My general thoughts here:

• The first ~half of the conjectures, up to and including "Is 65537 the largest Fermat prime", I very strongly expect to be true. Any of them being false would be a big shock, likely resulting in a fundamental change in my (and undoubtedly many others') outlook to number theory.

  • I guess it is conceivable that "by chance" there is a further Fermat prime, for example, but standard heuristics and numerical calculations suggest this to be extremely improbable.

  • (I'm less sure of the Agoh-Giuga conjecture, I don't know much about that)

  • Note that Schinzel's Hypothesis H would imply all of those other conjectures, with the exception of the ones on Fermat numbers and Agoh-Giuga (and the Levy conjecture only "morally", I guess).
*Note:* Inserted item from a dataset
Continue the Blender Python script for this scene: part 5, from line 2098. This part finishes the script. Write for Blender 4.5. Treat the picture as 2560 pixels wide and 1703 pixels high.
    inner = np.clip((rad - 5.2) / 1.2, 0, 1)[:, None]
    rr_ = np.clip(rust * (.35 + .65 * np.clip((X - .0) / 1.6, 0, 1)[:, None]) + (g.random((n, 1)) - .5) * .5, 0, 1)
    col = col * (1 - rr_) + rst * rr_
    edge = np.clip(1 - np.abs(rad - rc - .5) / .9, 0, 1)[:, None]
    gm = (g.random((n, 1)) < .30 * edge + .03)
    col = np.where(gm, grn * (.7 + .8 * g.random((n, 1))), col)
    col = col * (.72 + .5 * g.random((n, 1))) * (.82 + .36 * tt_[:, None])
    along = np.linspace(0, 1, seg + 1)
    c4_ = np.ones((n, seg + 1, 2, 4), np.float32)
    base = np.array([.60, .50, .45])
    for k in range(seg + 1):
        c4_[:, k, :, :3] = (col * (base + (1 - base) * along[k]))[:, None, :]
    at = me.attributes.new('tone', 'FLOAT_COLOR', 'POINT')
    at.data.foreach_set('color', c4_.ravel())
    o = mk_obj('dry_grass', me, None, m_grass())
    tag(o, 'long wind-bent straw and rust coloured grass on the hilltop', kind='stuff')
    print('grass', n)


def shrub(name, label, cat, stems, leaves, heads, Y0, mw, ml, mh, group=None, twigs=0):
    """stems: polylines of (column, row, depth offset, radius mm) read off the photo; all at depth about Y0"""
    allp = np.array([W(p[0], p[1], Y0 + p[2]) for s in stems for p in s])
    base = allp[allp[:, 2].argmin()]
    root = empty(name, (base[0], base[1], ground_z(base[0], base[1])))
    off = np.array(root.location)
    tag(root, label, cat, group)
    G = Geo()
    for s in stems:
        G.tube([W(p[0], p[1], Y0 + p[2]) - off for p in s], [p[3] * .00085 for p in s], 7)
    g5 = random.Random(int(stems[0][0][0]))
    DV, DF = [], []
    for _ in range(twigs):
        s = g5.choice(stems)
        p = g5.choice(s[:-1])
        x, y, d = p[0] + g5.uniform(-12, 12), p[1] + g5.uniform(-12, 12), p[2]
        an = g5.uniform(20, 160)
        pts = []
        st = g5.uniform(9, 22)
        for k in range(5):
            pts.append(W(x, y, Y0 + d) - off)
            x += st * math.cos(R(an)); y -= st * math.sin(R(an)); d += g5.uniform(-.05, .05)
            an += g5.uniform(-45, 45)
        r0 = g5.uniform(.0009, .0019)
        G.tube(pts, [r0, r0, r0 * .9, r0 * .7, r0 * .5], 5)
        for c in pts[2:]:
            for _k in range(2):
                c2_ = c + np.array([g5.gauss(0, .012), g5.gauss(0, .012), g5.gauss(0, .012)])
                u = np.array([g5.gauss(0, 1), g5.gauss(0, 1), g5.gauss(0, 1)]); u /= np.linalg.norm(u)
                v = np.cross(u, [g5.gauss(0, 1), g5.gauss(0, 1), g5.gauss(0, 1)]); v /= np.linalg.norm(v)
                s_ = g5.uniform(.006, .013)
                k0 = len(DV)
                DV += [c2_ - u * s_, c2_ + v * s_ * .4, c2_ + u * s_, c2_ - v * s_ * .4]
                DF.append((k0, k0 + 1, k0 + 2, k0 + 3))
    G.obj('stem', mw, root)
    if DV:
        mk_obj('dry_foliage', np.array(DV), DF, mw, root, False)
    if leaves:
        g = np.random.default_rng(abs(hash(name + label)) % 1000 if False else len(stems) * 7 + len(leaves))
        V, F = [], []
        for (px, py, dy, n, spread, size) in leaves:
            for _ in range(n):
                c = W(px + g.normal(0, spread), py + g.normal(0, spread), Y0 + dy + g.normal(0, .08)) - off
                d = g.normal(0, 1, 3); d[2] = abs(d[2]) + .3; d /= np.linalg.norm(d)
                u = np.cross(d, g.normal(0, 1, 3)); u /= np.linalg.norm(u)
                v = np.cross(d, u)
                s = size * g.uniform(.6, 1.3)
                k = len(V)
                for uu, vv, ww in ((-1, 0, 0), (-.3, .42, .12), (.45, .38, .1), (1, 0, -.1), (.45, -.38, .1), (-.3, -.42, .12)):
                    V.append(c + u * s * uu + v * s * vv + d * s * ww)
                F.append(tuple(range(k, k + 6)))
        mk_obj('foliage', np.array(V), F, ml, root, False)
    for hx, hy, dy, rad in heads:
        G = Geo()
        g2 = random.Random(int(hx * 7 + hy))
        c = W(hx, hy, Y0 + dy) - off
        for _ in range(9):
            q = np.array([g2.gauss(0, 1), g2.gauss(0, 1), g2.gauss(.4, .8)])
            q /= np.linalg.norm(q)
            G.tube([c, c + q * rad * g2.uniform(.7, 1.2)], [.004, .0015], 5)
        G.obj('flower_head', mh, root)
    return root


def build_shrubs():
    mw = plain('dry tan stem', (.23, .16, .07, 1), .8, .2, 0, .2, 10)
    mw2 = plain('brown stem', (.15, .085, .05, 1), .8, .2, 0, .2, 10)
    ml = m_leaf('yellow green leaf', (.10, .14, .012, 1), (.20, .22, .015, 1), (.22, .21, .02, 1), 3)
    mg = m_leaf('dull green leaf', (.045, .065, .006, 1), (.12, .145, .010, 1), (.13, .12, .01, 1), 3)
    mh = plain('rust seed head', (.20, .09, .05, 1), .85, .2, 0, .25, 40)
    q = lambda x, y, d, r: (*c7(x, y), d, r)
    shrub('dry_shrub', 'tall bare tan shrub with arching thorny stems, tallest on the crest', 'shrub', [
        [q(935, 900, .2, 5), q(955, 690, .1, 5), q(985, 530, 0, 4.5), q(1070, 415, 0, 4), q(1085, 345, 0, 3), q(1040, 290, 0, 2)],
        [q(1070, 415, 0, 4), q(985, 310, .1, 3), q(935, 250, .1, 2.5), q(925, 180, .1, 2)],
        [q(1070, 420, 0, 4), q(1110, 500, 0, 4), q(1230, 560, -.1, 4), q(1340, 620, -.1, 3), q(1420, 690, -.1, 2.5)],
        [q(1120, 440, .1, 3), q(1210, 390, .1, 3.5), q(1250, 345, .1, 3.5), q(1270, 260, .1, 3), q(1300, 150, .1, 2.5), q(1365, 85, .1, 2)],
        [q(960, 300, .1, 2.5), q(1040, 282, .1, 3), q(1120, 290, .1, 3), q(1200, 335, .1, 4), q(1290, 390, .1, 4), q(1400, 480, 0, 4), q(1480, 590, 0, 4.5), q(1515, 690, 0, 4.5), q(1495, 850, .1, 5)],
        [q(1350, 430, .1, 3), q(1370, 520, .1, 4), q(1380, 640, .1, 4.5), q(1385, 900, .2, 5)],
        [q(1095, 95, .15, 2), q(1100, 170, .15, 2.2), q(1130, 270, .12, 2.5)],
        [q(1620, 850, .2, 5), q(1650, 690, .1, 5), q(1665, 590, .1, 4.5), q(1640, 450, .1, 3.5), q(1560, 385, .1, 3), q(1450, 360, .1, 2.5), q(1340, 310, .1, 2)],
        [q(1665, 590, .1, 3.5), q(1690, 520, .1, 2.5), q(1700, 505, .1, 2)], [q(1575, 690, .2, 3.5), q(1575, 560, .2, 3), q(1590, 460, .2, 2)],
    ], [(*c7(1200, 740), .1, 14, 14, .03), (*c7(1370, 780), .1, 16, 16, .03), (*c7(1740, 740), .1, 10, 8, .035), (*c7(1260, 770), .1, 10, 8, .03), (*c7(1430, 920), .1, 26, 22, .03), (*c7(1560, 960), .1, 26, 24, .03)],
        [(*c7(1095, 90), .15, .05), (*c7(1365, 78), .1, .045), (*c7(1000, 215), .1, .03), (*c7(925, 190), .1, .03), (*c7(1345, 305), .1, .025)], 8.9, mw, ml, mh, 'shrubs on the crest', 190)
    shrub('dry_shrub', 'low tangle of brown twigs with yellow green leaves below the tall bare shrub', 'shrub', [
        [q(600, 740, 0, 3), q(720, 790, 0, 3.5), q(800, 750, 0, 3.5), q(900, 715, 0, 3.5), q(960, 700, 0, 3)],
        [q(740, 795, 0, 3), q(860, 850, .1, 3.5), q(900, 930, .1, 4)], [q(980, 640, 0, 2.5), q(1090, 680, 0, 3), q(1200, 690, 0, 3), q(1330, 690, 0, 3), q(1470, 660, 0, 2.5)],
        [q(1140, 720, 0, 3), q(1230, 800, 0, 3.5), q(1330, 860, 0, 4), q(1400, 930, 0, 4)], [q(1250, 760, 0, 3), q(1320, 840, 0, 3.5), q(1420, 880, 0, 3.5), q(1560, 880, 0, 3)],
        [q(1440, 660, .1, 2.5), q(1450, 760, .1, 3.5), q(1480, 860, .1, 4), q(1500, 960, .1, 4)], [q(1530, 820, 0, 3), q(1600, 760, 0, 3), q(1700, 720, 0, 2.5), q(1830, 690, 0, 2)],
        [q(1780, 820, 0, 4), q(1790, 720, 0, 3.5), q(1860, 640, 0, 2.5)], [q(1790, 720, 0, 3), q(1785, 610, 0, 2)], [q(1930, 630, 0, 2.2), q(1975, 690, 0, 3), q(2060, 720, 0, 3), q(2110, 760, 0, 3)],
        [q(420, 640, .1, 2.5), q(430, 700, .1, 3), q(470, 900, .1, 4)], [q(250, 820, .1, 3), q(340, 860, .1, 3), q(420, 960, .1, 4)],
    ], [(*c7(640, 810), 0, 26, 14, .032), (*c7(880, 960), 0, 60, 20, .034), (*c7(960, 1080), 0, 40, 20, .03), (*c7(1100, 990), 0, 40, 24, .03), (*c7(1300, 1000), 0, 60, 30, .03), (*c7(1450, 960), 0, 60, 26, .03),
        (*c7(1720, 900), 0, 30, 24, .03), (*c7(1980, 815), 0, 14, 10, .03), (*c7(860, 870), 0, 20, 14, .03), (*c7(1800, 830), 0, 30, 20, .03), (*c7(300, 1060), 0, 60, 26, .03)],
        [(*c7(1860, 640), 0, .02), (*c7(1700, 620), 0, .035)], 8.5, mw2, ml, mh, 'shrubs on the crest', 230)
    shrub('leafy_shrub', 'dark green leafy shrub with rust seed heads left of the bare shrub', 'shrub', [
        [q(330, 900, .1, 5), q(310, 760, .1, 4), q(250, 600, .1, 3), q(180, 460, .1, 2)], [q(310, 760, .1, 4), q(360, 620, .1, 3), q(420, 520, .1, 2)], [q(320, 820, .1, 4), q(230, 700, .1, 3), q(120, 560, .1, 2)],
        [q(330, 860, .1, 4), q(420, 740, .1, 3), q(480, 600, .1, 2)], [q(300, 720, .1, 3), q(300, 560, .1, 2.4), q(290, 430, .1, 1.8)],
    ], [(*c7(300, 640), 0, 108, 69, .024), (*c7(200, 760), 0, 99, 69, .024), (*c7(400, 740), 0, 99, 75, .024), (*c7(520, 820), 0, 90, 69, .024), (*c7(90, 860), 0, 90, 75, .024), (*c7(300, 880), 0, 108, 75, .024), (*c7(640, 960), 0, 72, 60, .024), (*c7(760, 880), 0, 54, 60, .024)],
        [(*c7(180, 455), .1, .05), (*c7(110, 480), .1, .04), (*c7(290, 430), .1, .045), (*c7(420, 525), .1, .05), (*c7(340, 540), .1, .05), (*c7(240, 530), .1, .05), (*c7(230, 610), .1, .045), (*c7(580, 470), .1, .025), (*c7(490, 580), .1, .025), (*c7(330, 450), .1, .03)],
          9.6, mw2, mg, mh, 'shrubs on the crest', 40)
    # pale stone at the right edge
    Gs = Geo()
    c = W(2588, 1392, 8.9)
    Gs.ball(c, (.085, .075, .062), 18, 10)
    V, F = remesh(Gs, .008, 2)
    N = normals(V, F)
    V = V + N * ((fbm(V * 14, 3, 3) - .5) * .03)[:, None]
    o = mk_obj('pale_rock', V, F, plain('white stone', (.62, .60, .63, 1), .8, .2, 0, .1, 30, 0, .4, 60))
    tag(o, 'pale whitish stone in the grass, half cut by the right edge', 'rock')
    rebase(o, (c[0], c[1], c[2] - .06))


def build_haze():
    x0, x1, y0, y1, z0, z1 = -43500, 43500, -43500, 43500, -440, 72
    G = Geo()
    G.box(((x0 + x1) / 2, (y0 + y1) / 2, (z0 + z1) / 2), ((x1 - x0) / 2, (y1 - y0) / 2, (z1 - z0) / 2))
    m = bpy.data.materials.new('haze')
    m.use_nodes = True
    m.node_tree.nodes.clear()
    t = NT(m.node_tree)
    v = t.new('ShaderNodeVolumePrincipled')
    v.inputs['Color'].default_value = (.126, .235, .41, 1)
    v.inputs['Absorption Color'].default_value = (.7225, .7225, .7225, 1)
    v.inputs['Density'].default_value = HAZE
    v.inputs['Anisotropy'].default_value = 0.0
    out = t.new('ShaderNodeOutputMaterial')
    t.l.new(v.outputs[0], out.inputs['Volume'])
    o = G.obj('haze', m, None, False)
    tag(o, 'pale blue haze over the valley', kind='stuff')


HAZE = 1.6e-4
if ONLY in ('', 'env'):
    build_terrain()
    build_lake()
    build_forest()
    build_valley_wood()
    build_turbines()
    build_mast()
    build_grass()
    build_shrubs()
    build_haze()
Many of the conjectures stand and fall together

• I do not know much about Busy Beaver numbers. I do expect BB(5) = 47176870. I really do not know what to expect of the decidability of BB(20). I do not know about BB(6) either. As far as I am concerned, those could resolve either way.

• The Riemann hypothesis falls to the category of "if this is wrong, I have been very fundamentally wrong about something". So does the question of P = NP.

• Having no technical knowledge of the other Millenium problems, I fall back to "these are well-known conjectures that are expected to be true, that means that they are very likely true" and "if I did go and read about them more, I would very likely be as confident about them as I'm about the number theoretic conjectures, so better update now"

• Don't know much about Graph Isomoprhism, but apparently it being NP-complete would collapse the polynomial hierarchy and the exponential time hypothesis would fail. This seems very unlikely.

• Not an expert on abc-conjecture, but seems again likely true on the basis of being a famous conjecture.